Running Specific Tasks Any given package consists of a set of tasks. The standard BitBake behavior in most cases is: fetch, unpack, patch, configure, compile, install, package, package_write, and build. The default task is build and any tasks on which it depends build first. Some tasks exist, such as devshell, that are not part of the default build chain. If you wish to run a task that is not part of the default build chain, you can use the -c option in BitBake as follows: $ bitbake matchbox-desktop -c devshell If you wish to rerun a task, use the -f force option. For example, the following sequence forces recompilation after changing files in the working directory. $ bitbake matchbox-desktop . . [make some changes to the source code in the working directory] . . $ bitbake matchbox-desktop -c compile -f $ bitbake matchbox-desktop This sequence first builds matchbox-desktop and then recompiles it. The last command reruns all tasks (basically the packaging tasks) after the compile. BitBake recognizes that the compile task was rerun and therefore understands that the other tasks also need to be run again. You can view a list of tasks in a given package by running the listtasks task as follows: $ bitbake matchbox-desktop -c listtasks The results are in the file ${WORKDIR}/temp/log.do_listtasks.
Dependency Graphs Sometimes it can be hard to see why BitBake wants to build some other packages before a given package you have specified. The bitbake -g targetname command creates the depends.dot and task-depends.dot files in the current directory. These files show the package and task dependencies and are useful for debugging problems. You can use the bitbake -g -u depexp targetname command to display the results in a more human-readable form.
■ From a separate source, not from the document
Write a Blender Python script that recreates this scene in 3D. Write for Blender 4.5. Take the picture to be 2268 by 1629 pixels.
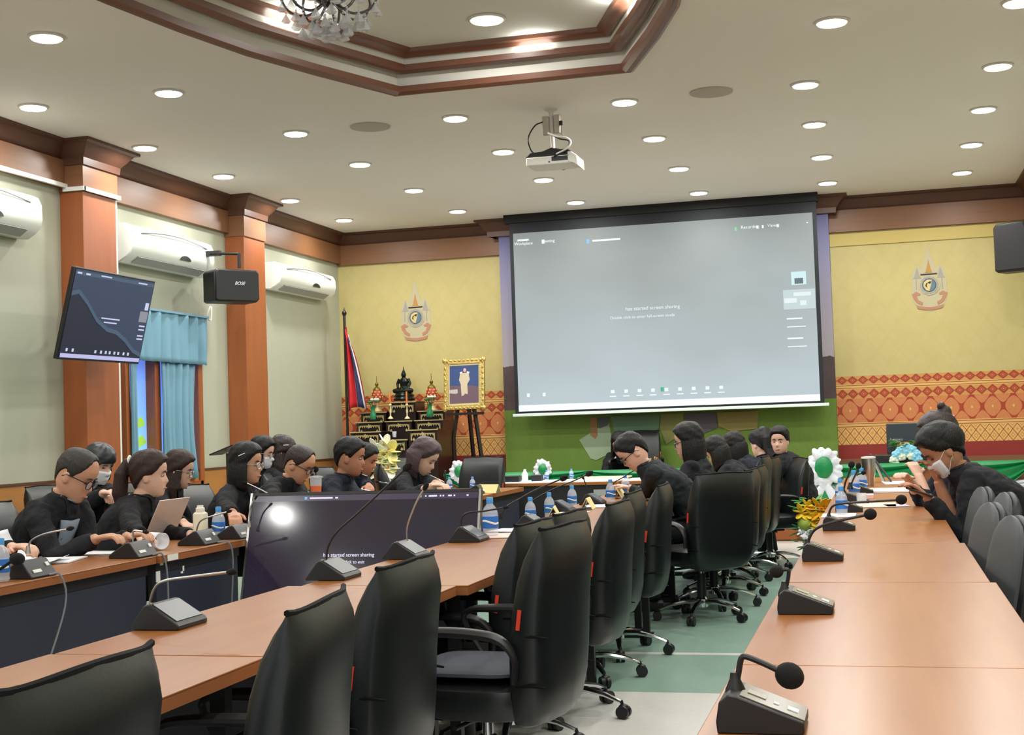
import bpy, bmesh, math, random
import numpy as np
from mathutils import Vector, Matrix
R_ = math.radians
rnd = random.Random(7)
for o in list(bpy.data.objects): bpy.data.objects.remove(o)
scene = bpy.context.scene
COL = scene.collection
# ---------------------------------------------------------------- camera
IW, IH, FPX = 2268, 1629, 3018.17
YAW, PITCH, ROLL = .2625282, .0434355, -.0333816
EYE = np.array([0, 0, 1.3])
_cy, _sy = math.cos(YAW), math.sin(YAW)
_fw = np.array([-_sy*math.cos(PITCH), _cy*math.cos(PITCH), math.sin(PITCH)])
_r = np.array([_cy, _sy, 0.]); _u = np.cross(_r, _fw)
_R = _r*math.cos(ROLL)+_u*math.sin(ROLL); _U = -_r*math.sin(ROLL)+_u*math.cos(ROLL)
cam = bpy.data.cameras.new('camera'); camo = bpy.data.objects.new('camera', cam); COL.objects.link(camo)
cam.sensor_width = 36; cam.lens = 36*FPX/IW; cam.clip_start = .05; cam.clip_end = 100
camo.matrix_world = Matrix(((_R[0], _U[0], -_fw[0], 0), (_R[1], _U[1], -_fw[1], 0), (_R[2], _U[2], -_fw[2], 1.3), (0, 0, 0, 1)))
scene.camera = camo
def _ray(x, y): return _fw+_R*(x-IW/2)/FPX-_U*(y-IH/2)/FPX
def onz(x, y, z): d = _ray(x, y); return EYE+d*(z-1.3)/d[2]     # surveyed point of the photo at a known height / X / Y
def onx(x, y, X): d = _ray(x, y); return EYE+d*X/d[0]
def ony(x, y, Y): d = _ray(x, y); return EYE+d*Y/d[1]
# ---------------------------------------------------------------- light and exposure
scene.view_settings.view_transform = 'Standard'; scene.view_settings.look = 'None'
scene.view_settings.gamma = 1; scene.view_settings.use_curve_mapping = False
scene.view_settings.exposure = 0.32
w = bpy.data.worlds.new('world'); scene.world = w; w.use_nodes = True
w.node_tree.nodes['Background'].inputs[0].default_value = (.92, .96, 1, 1)
w.node_tree.nodes['Background'].inputs[1].default_value = .8
LAMP_W = 15.0            # downlight lamp power
WX0, WX1, WY0, WY1, ZC = -6.6, 1.72, -3.0, 16.17, 3.82
# ---------------------------------------------------------------- materials
def lin(c):
    return tuple((v/255/12.92 if v/255 <= .04045 else ((v/255+.055)/1.055)**2.4) for v in c[:3])+(1,)
MATS = {}
class NT:
    def __init__(s, m): s.t = m.node_tree; s.n = s.t.nodes; s.l = s.t.links
    def node(s, typ, **k):
        n = s.n.new(typ)
        for a, b in k.items(): setattr(n, a, b)
        return n
    def put(s, sock, v):
        if hasattr(v, 'is_linked') or isinstance(v, bpy.types.NodeSocket): s.l.new(v, sock)
        else: sock.default_value = v
    def m(s, op, a, b=0., c=0.):
        n = s.node('ShaderNodeMath', operation=op)
        s.put(n.inputs[0], a); s.put(n.inputs[1], b); s.put(n.inputs[2], c)
        return n.outputs[0]
    def mix(s, f, a, b):
        n = s.node('ShaderNodeMix', data_type='RGBA')
        s.put(n.inputs[0], f); s.put(n.inputs[6], a); s.put(n.inputs[7], b)
        return n.outputs[2]
    def pos(s, kind='world'):
        if kind == 'world': v = s.node('ShaderNodeNewGeometry').outputs['Position']
        else: v = s.node('ShaderNodeTexCoord').outputs['Object']
        x = s.node('ShaderNodeSeparateXYZ'); s.l.new(v, x.inputs[0]); return v, x.outputs[0], x.outputs[1], x.outputs[2]
    def noise(s, vec, scale, stretch=(1, 1, 1), detail=3):
        mp = s.node('ShaderNodeMapping'); mp.inputs['Scale'].default_value = stretch; s.l.new(vec, mp.inputs[0])
        n = s.node('ShaderNodeTexNoise'); n.inputs['Scale'].default_value = scale; n.inputs['Detail'].default_value = detail
        s.l.new(mp.outputs[0], n.inputs['Vector']); return n.outputs['Fac']
def mat(name, col, rough=.5, metal=0., spec=.5, noise=None, bump=None, emit=None, alpha=None, trans=None, sheen=None, coat=None):
    if name in MATS: return MATS[name]
    m = bpy.data.materials.new(name); m.use_nodes = True; MATS[name] = m
    b = m.node_tree.nodes['Principled BSDF']; T = NT(m)
    b.inputs['Base Color'].default_value = lin(col); b.inputs['Roughness'].default_value = rough
    b.inputs['Metallic'].default_value = metal; b.inputs['Specular IOR Level'].default_value = spec
    if noise:   # (scale, stretch, colour2, sharp)
        v, x, y, z = T.pos(noise[4] if len(noise) > 4 else 'object')
        f = T.noise(v, noise[0], noise[1])
        f = T.m('MULTIPLY_ADD', f, noise[3], .5-noise[3]*.5); n = T.node('ShaderNodeClamp'); T.l.new(f, n.inputs[0])
        T.l.new(T.mix(n.outputs[0], lin(col), lin(noise[2])), b.inputs['Base Color'])
    if bump:    # (scale, strength, distance, stretch)
        v, x, y, z = T.pos('object'); f = T.noise(v, bump[0], bump[3] if len(bump) > 3 else (1, 1, 1), 2)
        n = T.node('ShaderNodeBump'); n.inputs['Strength'].default_value = bump[1]; n.inputs['Distance'].default_value = bump[2]
        T.l.new(f, n.inputs['Height']); T.l.new(n.outputs[0], b.inputs['Normal'])
    if emit: b.inputs['Emission Color'].default_value = lin(emit[0]); b.inputs['Emission Strength'].default_value = emit[1]
    if alpha is not None: b.inputs['Alpha'].default_value = alpha
    if trans is not None: b.inputs['Transmission Weight'].default_value = trans; b.inputs['IOR'].default_value = 1.35
    if coat is not None: b.inputs['Coat Weight'].default_value = coat; b.inputs['Coat Roughness'].default_value = .12
    return m
leather = mat('black_leather', (19, 24, 24), .36, spec=.5, bump=(160, .12, .002))
leather_edge = mat('black_leather_side', (5, 6, 7), .75, spec=.2, bump=(90, .25, .003))
black_pl = mat('black_plastic', (22, 22, 23), .45)
black_mat = mat('black_matte', (16, 16, 17), .8)
foam = mat('black_foam', (14, 13, 13), .95, bump=(400, .5, .002))
chrome = mat('chrome', (215, 218, 220), .12, metal=1)
steel = mat('brushed_steel', (180, 180, 178), .3, metal=1)
cushion = mat('grey_cushion', (74, 78, 88), .8)
covergrey = mat('grey_chair_fabric', (68, 72, 74), .6, spec=.4, bump=(200, .2, .002))
coverdark = mat('dark_chair_fabric', (30, 32, 35), .5, spec=.4)
redtag = mat('red_tag', (214, 62, 38), .5)
wood_t = mat('table_wood', (160, 104, 55), .3, spec=.4, noise=(3.0, (7, .6, 3), (145, 88, 42), 1.6, 'world'))
wood_e = mat('table_edge', (156, 98, 56), .4, noise=(4, (1, .5, 6), (140, 82, 44), 1.5, 'world'))
wood_col = mat('orange_wood', (160, 92, 50), .38, noise=(5, (3, 3, .35), (144, 78, 40), 1.4, 'world'))
wood_beam = mat('beam_wood', (134, 92, 60), .45, noise=(4, (.4, .4, 5), (120, 80, 50), 1.4, 'world'))
wood_dark = mat('cornice_wood', (92, 58, 42), .45, noise=(4, (.5, .5, 4), (78, 48, 34), 1.3, 'world'))
trimwood = mat('tray_trim_wood', (118, 76, 56), .3, noise=(5, (1, 1, 1), (102, 64, 46), 1.2, 'world'))
sage = mat('sage_wall_panel', (176, 178, 158), .7, noise=(1.2, (1, 1, 1), (168, 170, 150), 1, 'world'), bump=(250, .15, .001))
ceilm = mat('ceiling_paint', (230, 226, 219), .85, noise=(1.3, (1, .3, 1), (226, 221, 213), 1, 'world'))
white = mat('white_paint', (228, 228, 222), .5)
whitepl = mat('white_plastic', (226, 230, 222), .35)
paper = mat('white_paper', (232, 234, 238), .7)
pinkpaper = mat('pink_paper', (240, 205, 196), .7)
yellowp = mat('yellow_card', (226, 214, 150), .7)
gold = mat('gold', (182, 158, 92), .32, metal=.7, bump=(60, .6, .006))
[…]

General BitBake Problems You can see debug output from BitBake by using the -D option. The debug output gives more information about what BitBake is doing and the reason behind it. Each -D option you use increases the logging level. The most common usage is -DDD. The output from bitbake -DDD -v targetname can reveal why BitBake chose a certain version of a package or why BitBake picked a certain provider. This command could also help you in a situation where you think BitBake did something unexpected.
Building with No Dependencies If you really want to build a specific .bb file, you can use the command form bitbake -b <somepath/somefile.bb>. This command form does not check for dependencies so you should use it only when you know its dependencies already exist. You can also specify fragments of the filename. In this case, BitBake checks for a unique match.
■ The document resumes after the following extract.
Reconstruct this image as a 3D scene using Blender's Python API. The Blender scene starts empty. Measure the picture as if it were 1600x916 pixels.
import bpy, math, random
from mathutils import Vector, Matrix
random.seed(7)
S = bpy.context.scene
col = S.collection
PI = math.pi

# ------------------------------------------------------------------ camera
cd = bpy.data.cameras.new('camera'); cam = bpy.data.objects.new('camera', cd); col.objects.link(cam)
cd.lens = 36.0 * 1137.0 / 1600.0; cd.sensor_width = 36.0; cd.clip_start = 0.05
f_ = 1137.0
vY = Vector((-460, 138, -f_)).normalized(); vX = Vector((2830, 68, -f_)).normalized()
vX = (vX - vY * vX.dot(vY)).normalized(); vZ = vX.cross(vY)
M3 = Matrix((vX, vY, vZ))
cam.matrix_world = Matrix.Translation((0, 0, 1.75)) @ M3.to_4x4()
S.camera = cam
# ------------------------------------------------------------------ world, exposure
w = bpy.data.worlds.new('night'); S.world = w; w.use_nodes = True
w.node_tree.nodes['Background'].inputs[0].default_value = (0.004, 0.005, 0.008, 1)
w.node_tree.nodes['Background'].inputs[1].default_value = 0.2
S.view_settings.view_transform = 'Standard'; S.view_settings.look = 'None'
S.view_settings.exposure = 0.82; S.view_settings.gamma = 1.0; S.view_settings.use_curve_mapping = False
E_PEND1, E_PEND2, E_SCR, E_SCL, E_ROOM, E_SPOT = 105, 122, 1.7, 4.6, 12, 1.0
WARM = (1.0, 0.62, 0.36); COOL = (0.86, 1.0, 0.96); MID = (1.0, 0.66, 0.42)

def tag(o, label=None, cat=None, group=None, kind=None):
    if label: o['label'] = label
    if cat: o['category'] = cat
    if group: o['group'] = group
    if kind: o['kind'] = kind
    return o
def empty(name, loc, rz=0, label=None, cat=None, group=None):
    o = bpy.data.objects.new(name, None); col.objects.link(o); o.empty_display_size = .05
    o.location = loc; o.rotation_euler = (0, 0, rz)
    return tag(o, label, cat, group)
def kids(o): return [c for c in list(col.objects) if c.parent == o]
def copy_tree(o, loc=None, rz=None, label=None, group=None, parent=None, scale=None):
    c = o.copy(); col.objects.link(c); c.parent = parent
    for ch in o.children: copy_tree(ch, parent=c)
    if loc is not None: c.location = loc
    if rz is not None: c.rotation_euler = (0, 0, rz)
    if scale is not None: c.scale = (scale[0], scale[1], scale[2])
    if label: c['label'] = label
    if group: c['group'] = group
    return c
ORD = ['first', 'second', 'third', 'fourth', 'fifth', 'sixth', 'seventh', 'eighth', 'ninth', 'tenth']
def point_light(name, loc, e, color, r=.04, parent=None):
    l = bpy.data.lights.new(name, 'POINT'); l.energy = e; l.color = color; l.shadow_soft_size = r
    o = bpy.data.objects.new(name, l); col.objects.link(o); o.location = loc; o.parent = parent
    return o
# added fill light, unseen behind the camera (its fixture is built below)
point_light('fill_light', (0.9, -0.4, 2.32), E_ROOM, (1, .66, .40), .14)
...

Variables The -e option dumps the resulting environment for either the configuration (no package specified) or for a specific package when specified; or -b recipename to show the environment from parsing a single recipe file only.
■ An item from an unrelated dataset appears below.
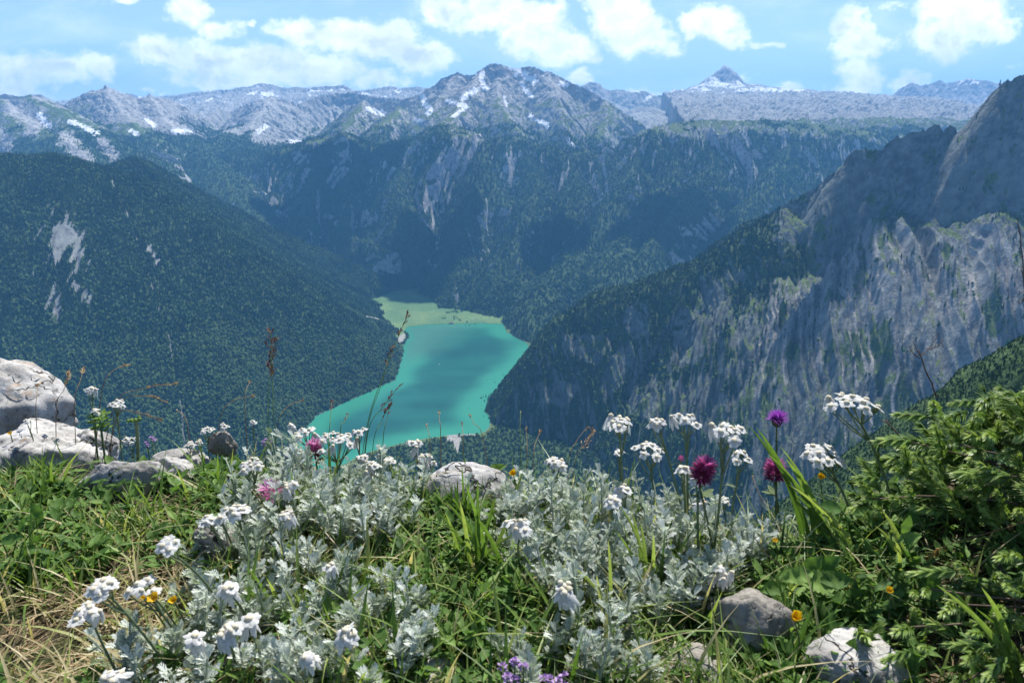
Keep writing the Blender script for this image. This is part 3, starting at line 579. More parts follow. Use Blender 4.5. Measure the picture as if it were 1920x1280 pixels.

Recipe Logging Mechanisms Best practices exist while writing recipes that both log build progress and act on build conditions such as warnings and errors. Both Python and Bash language bindings exist for the logging mechanism: Python: For Python functions, BitBake supports several loglevels: bb.fatal, bb.error, bb.warn, bb.note, bb.plain, and bb.debug. Bash: For Bash functions, the same set of loglevels exist and are accessed with a similar syntax: bbfatal, bberror, bbwarn, bbnote, bbplain, and bbdebug. For guidance on how logging is handled in both Python and Bash recipes, see the logging.bbclass file in the meta/classes directory of the Yocto Project files.
Logging With Python When creating recipes using Python and inserting code that handles build logs keep in mind the goal is to have informative logs while keeping the console as "silent" as possible. Also, if you want status messages in the log use the "debug" loglevel. Following is an example written in Python. The code handles logging for a function that determines the number of tasks needed to be run: python do_listtasks() { bb.debug(2, "Starting to figure out the task list") if noteworthy_condition: bb.note("There are 47 tasks to run") bb.debug(2, "Got to point xyz") if warning_trigger: bb.warn("Detected warning_trigger, this might be a problem later.") if recoverable_error: bb.error("Hit recoverable_error, you really need to fix this!") if fatal_error: bb.fatal("fatal_error detected, unable to print the task list") bb.plain("The tasks present are abc") bb.debug(2, "Finished figureing out the tasklist") }
Logging With Bash When creating recipes using Bash and inserting code that handles build logs you have the same goals - informative with minimal console output. The syntax you use for recipes written in Bash is similar to that of recipes written in Python described in the previous section. Following is an example written in Bash. The code logs the progress of the do_my_function function. do_my_function() { bbdebug 2 "Running do_my_function" if [ exceptional_condition ]; then bbnote "Hit exceptional_condition" fi bbdebug 2 "Got to point xyz" if [ warning_trigger ]; then bbwarn "Detected warning_trigger, this might cause a problem later." fi if [ recoverable_error ]; then bberror "Hit recoverable_error, correcting" fi if [ fatal_error ]; then bbfatal "fatal_error detected" fi bbdebug 2 "Completed do_my_function" }
Other Tips Here are some other tips that you might find useful: When adding new packages, it is worth watching for undesirable items making their way into compiler command lines. For example, you do not want references to local system files like /usr/lib/ or /usr/include/. If you want to remove the psplash boot splashscreen, add psplash=false to the kernel command line. Doing so prevents psplash from loading and thus allows you to see the console. It is also possible to switch out of the splashscreen by switching the virtual console (e.g. Fn+Left or Fn+Right on a Zaurus).